Nobody knows for sure how it happened, but it seems that XMRK inadvertently published outdated channel state.

This is, why, in his cryptic message, Bosworth wrote:

"don’t come back online if you have data loss"

The problem was that something had gone terribly wrong in XMRK's node database, and it had "forgotten" some number of recent transactions, and therefore, it (by mistake) tried to claim balances that did not match the agreed balances between the channels.

How did this happen?

It looks like some kind of nasty hardware problem.

In his stacker news post, XMRK wrote:

"I stopped lnd, installed updates for 30-60 minutes, wanted to reboot because systemd did not respond, but even reboot did nothing. Decided to do sync, wait a few seconds and do reboot -f. As if I haven't heard about umount or mount -o remount,ro ... sigh. lnd data are stored on ZFS pool as RAID1. Working theory is that important data stayed only in cache, lnd was running on 32 GB RAM machine while channel.db has 14GB so enough to cache everything.
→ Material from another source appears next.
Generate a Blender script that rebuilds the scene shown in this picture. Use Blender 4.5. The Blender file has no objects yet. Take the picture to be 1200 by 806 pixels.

Still surprises me, usually lnd is writing at least 1 MB/s, as seen in dstat, perhaps some data is written and some is not?"

It seems that something was not right with XMRK's database, so he rebooted, and when he rebooted, his node auto-started, and tried to claim incorrect balances on the network.

His channel partners (and/or their active watchtowers) then issued penalty transactions, and XMRK lost all of his balance in those channels instantly.

This is why I tell you not to auto-start your node with systemd

Keep in mind that 90%+ of the node runner community might disagree with me, but I never allow my nodes to auto-start on boot as I described here.

And: This is why you can't properly back up your node

You'll notice that nowhere in this tutorial have I told you how to "back up" your node.

We've definitely spent time on disaster recovery, but that's not really a backup, it's just a safe way to close all your channels if your node is compromised or destroyed.

The somewhat stunning fact is this:

You basically can NOT back up your node.

This is for a very simple and quite terrifying reason: The only way to safely back up a node (and retain the channel state), would be to back up the entire channel database immediately after EACH INDIVIDUAL TRANSACTION.

And that amount of disk activity, if you're doing thousands of transactions per day, would likely grind your computer to a halt.

I don't get it

I know, it's confusing. But think of it this way. Let's imagine a situation where we were backing up our node every ten minutes, and averaging about one transaction per minute.

MinuteEvent
1Transaction
2Transaction
3Transaction
4Transaction
5Transaction
6Transaction
7Transaction
8Transaction
9Transaction
10Transaction, Backup
11Transaction
12Transaction
13Transaction
14Transaction

So you can see at minute 10, in addition to a Transaction, you have backed up your node.

Now, we are at minute 15, and your node suddenly blows up, and you can't boot it.

What do you do?

You see, if you used that backup from minute 10 -- you would be fucked! Because that backup has the wrong channel balance!

Smart people are trying to fix this

It's not a good thing that node runners can "accidentally" publish outdated state, and then be subjected to a penalty transaction. A couple teams of people who are significantly smarter than myself are currently working on this, and trying to figure out a "safe" way that a node could somehow "recover" its balances, and keep going, after data loss.